New York City Theater
"Prince Igor"
Met Opera
It’s not the Polovtsian Dances, familiar by their use in the Broadway musical “Kismet” (as “Stranger in Paradise”) that makes the Met’s new production of “Prince Igor” of such interest. Nor is it the décor: the grand, cold Soviet-style hall, the eye-popping, poppy-strewn field. Nor is it the current focus on everything good and bad about once-imperial Russia.
Rather, it’s combining a sometimes maligned work that hasn’t been seen at the Met in nearly 100 years with an emphasis not on spectacle but the human story of Prince Igor. The conflicted warrior husband and father, in this vigorous rendering of Alexander Borodin’s epic (at the Quick Center in HD next month), is an anti-hero, tempted to live in exile yet finally devoted enough to rally his people.
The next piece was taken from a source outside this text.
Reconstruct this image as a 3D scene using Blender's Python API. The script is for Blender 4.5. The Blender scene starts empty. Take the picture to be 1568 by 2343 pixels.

Sticking to that arc of the hubristic but equivocal protagonist is what makes director / designer Dmitri Tcherniakov’s renovation so striking. Conducted by Gianandrea Noseda in a style of heartfelt Russian exoticism, it features the Met’s brilliant chorus, each member finding his or her individual stories.
In the evening’s four-plus hours, there are, inevitably, heavy-going passages. But the over-all experience of this rarity is impressive.
Borodin, a chemist by trade, worked on “Prince Igor” for 18 years, never really finishing it. That task was left to Rimsky-Korsakov and Glazunov after Borodin’s death. The Met’s version returns to the source material, restores music, makes cuts and re-orders chronology.
Based on a heroic 12th-century poem, the opera begins with Igor and his son Vladimir gathering an army to launch a campaign against the Polovtsians, an Oriental people ruled by Khan Konchak. Scoffing at dire omens, citing “duty and honor,” Igor leaves his wife in the care of his brother, Prince Galitsky.
The campaign goes awry with both Igor and Vladimir taken prisoner. Igor is tormented by dreams of whether leaving home and wife was worth the cost of defeat and dead troops. Vladimir falls in love with the Khan’s daughter while the Khan tempts Igor with visions of unbridled sensuousness. He wants Igor to remain his “guest” and forgo future battles.
Meanwhile, back in the city-state, Igor’s wife is mocked and troubled by the ambitious Galitsky and his carousing followers. News comes of an impending invasion, heralded by the palace’s collapse which conveniently kills Galitsky. Not until the contrite Igor, having escaped prison, returns in shame but determined to spur the populace, does rebuilding begin.
Utilizing film inserts to bridge scenes, director Tcherniakov creates an atmosphere of blind patriotism and insubstantial hope. Russian bass Ildar Abdrazakov is a conflicted Igor, his voice shading his imperial confidence with doubt, while another Russian bass, Mikhail Petrenko, is penetrating as the villainous Galitsky.
Ukrainian soprano Oksana Dyka, making her Met debut as Yaroslavna, Igor’s wife, uses her powerful voice and rigorous performance skills to create a woman of many layers, dutiful yet yielding, loyal yet independent. Perhaps taking a clue from Borodin’s well-known feminism, Dyka’s Yarolsavna is a strong and touching portrait of a woman not to be crossed.
What doesn’t work is the Polovtsian scene, which has bare-chested men and diaphanous-gowned women hopping about and waving their arms repetitiously for a good 10 minutes. There’s nothing seductive about Itzik Galili’s choreography, nor does the scene make clear what‘s real and what’s imagined.
But the music and orchestrations that drive the action are punctuated by passages filled with staccato pulses, indicating the characters’ anxieties. It’s a stirring score, haunting and lyrical, played with great élan by the Met orchestra. This is an opera about pride that does the Met proud.